╔══
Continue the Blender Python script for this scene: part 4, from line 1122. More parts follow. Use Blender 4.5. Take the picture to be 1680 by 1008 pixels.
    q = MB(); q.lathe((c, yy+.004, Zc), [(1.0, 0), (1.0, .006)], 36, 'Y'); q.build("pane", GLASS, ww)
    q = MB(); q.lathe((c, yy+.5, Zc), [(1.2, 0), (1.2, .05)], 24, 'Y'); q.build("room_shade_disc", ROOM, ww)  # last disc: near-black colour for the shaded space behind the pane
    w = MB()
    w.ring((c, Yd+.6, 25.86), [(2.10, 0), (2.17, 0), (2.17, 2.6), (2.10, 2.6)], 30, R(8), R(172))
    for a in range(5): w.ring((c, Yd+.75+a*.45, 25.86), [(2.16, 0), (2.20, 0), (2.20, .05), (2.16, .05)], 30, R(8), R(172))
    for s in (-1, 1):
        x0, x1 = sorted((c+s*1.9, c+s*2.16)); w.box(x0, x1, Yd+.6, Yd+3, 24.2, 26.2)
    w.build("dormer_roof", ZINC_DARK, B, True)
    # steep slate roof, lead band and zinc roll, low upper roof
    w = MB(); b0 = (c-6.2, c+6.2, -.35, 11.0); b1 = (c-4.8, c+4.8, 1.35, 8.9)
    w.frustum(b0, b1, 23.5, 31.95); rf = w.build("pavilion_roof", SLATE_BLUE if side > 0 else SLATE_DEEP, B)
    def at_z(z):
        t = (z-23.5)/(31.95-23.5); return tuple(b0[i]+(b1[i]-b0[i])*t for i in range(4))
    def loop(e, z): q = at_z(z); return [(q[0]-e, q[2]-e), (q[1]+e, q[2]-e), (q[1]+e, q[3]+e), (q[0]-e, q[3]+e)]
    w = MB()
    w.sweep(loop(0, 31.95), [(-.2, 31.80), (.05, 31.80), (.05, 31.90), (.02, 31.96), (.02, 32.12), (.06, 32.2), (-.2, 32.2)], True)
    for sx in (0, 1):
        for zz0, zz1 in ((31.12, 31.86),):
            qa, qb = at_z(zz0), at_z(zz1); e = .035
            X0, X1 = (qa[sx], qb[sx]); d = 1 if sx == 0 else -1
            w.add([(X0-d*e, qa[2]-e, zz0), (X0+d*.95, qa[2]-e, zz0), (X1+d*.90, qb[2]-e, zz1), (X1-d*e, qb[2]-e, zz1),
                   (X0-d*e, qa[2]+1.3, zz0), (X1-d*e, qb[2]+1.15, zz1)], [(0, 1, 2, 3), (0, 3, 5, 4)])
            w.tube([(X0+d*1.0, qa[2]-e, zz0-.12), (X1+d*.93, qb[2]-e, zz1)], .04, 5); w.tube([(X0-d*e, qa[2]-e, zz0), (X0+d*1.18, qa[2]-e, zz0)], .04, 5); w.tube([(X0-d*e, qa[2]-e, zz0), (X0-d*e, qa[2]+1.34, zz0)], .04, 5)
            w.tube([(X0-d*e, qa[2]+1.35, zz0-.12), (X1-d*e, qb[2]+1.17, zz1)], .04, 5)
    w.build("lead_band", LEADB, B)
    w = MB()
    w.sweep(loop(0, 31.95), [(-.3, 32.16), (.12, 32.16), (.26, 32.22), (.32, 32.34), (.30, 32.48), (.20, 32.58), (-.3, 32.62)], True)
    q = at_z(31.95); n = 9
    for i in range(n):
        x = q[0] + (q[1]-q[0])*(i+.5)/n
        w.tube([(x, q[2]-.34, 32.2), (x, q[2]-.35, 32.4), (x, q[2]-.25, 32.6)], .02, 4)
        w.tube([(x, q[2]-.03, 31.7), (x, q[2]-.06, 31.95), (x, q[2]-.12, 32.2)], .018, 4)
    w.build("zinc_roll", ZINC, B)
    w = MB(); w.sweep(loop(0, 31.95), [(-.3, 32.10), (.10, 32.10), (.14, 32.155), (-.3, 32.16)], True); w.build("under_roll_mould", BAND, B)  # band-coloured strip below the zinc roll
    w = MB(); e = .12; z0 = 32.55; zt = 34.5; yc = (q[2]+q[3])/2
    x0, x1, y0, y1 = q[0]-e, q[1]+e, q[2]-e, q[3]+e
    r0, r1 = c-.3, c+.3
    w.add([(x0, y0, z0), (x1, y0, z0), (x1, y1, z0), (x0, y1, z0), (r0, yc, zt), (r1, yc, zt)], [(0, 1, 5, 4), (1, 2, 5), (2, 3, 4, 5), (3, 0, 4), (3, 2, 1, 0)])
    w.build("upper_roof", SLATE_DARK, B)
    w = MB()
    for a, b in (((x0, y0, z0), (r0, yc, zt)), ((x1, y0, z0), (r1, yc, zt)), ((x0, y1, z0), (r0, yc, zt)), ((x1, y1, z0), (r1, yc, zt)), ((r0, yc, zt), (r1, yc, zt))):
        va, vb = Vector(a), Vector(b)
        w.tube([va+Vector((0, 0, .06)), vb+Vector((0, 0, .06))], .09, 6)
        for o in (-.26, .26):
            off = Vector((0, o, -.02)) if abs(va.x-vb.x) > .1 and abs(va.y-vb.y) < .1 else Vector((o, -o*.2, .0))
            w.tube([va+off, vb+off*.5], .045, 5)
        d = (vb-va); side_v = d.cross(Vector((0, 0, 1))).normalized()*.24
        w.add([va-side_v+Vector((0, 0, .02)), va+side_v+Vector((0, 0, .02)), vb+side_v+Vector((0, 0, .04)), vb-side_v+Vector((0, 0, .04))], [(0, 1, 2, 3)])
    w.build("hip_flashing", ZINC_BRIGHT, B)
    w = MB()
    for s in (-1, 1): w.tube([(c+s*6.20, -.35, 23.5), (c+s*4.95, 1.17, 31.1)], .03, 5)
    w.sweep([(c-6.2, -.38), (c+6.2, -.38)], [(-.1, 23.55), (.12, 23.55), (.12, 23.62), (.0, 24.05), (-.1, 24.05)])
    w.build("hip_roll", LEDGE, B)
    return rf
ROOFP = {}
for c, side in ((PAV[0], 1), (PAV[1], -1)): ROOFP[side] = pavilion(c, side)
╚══
▶ [The problem] Each line of the listing should be echoed back exactly.

▶ [Solution to this problem]
Continue the Blender Python script for this scene: part 4, from line 1122. More parts follow. Use Blender 4.5. Take the picture to be 1680 by 1008 pixels.
    q = MB(); q.lathe((c, yy+.004, Zc), [(1.0, 0), (1.0, .006)], 36, 'Y'); q.build("pane", GLASS, ww)
    q = MB(); q.lathe((c, yy+.5, Zc), [(1.2, 0), (1.2, .05)], 24, 'Y'); q.build("room_shade_disc", ROOM, ww)  # last disc: near-black colour for the shaded space behind the pane
    w = MB()
    w.ring((c, Yd+.6, 25.86), [(2.10, 0), (2.17, 0), (2.17, 2.6), (2.10, 2.6)], 30, R(8), R(172))
    for a in range(5): w.ring((c, Yd+.75+a*.45, 25.86), [(2.16, 0), (2.20, 0), (2.20, .05), (2.16, .05)], 30, R(8), R(172))
    for s in (-1, 1):
        x0, x1 = sorted((c+s*1.9, c+s*2.16)); w.box(x0, x1, Yd+.6, Yd+3, 24.2, 26.2)
    w.build("dormer_roof", ZINC_DARK, B, True)
    # steep slate roof, lead band and zinc roll, low upper roof
    w = MB(); b0 = (c-6.2, c+6.2, -.35, 11.0); b1 = (c-4.8, c+4.8, 1.35, 8.9)
    w.frustum(b0, b1, 23.5, 31.95); rf = w.build("pavilion_roof", SLATE_BLUE if side > 0 else SLATE_DEEP, B)
    def at_z(z):
        t = (z-23.5)/(31.95-23.5); return tuple(b0[i]+(b1[i]-b0[i])*t for i in range(4))
    def loop(e, z): q = at_z(z); return [(q[0]-e, q[2]-e), (q[1]+e, q[2]-e), (q[1]+e, q[3]+e), (q[0]-e, q[3]+e)]
    w = MB()
    w.sweep(loop(0, 31.95), [(-.2, 31.80), (.05, 31.80), (.05, 31.90), (.02, 31.96), (.02, 32.12), (.06, 32.2), (-.2, 32.2)], True)
    for sx in (0, 1):
        for zz0, zz1 in ((31.12, 31.86),):
            qa, qb = at_z(zz0), at_z(zz1); e = .035
            X0, X1 = (qa[sx], qb[sx]); d = 1 if sx == 0 else -1
            w.add([(X0-d*e, qa[2]-e, zz0), (X0+d*.95, qa[2]-e, zz0), (X1+d*.90, qb[2]-e, zz1), (X1-d*e, qb[2]-e, zz1),
                   (X0-d*e, qa[2]+1.3, zz0), (X1-d*e, qb[2]+1.15, zz1)], [(0, 1, 2, 3), (0, 3, 5, 4)])
            w.tube([(X0+d*1.0, qa[2]-e, zz0-.12), (X1+d*.93, qb[2]-e, zz1)], .04, 5); w.tube([(X0-d*e, qa[2]-e, zz0), (X0+d*1.18, qa[2]-e, zz0)], .04, 5); w.tube([(X0-d*e, qa[2]-e, zz0), (X0-d*e, qa[2]+1.34, zz0)], .04, 5)
            w.tube([(X0-d*e, qa[2]+1.35, zz0-.12), (X1-d*e, qb[2]+1.17, zz1)], .04, 5)
    w.build("lead_band", LEADB, B)
    w = MB()
    w.sweep(loop(0, 31.95), [(-.3, 32.16), (.12, 32.16), (.26, 32.22), (.32, 32.34), (.30, 32.48), (.20, 32.58), (-.3, 32.62)], True)
    q = at_z(31.95); n = 9
    for i in range(n):
        x = q[0] + (q[1]-q[0])*(i+.5)/n
        w.tube([(x, q[2]-.34, 32.2), (x, q[2]-.35, 32.4), (x, q[2]-.25, 32.6)], .02, 4)
        w.tube([(x, q[2]-.03, 31.7), (x, q[2]-.06, 31.95), (x, q[2]-.12, 32.2)], .018, 4)
    w.build("zinc_roll", ZINC, B)
    w = MB(); w.sweep(loop(0, 31.95), [(-.3, 32.10), (.10, 32.10), (.14, 32.155), (-.3, 32.16)], True); w.build("under_roll_mould", BAND, B)  # band-coloured strip below the zinc roll
    w = MB(); e = .12; z0 = 32.55; zt = 34.5; yc = (q[2]+q[3])/2
    x0, x1, y0, y1 = q[0]-e, q[1]+e, q[2]-e, q[3]+e
    r0, r1 = c-.3, c+.3
    w.add([(x0, y0, z0), (x1, y0, z0), (x1, y1, z0), (x0, y1, z0), (r0, yc, zt), (r1, yc, zt)], [(0, 1, 5, 4), (1, 2, 5), (2, 3, 4, 5), (3, 0, 4), (3, 2, 1, 0)])
    w.build("upper_roof", SLATE_DARK, B)
    w = MB()
    for a, b in (((x0, y0, z0), (r0, yc, zt)), ((x1, y0, z0), (r1, yc, zt)), ((x0, y1, z0), (r0, yc, zt)), ((x1, y1, z0), (r1, yc, zt)), ((r0, yc, zt), (r1, yc, zt))):
        va, vb = Vector(a), Vector(b)
        w.tube([va+Vector((0, 0, .06)), vb+Vector((0, 0, .06))], .09, 6)
        for o in (-.26, .26):
            off = Vector((0, o, -.02)) if abs(va.x-vb.x) > .1 and abs(va.y-vb.y) < .1 else Vector((o, -o*.2, .0))
            w.tube([va+off, vb+off*.5], .045, 5)
        d = (vb-va); side_v = d.cross(Vector((0, 0, 1))).normalized()*.24
        w.add([va-side_v+Vector((0, 0, .02)), va+side_v+Vector((0, 0, .02)), vb+side_v+Vector((0, 0, .04)), vb-side_v+Vector((0, 0, .04))], [(0, 1, 2, 3)])
    w.build("hip_flashing", ZINC_BRIGHT, B)
    w = MB()
    for s in (-1, 1): w.tube([(c+s*6.20, -.35, 23.5), (c+s*4.95, 1.17, 31.1)], .03, 5)
    w.sweep([(c-6.2, -.38), (c+6.2, -.38)], [(-.1, 23.55), (.12, 23.55), (.12, 23.62), (.0, 24.05), (-.1, 24.05)])
    w.build("hip_roll", LEDGE, B)
    return rf
ROOFP = {}
for c, side in ((PAV[0], 1), (PAV[1], -1)): ROOFP[side] = pavilion(c, side)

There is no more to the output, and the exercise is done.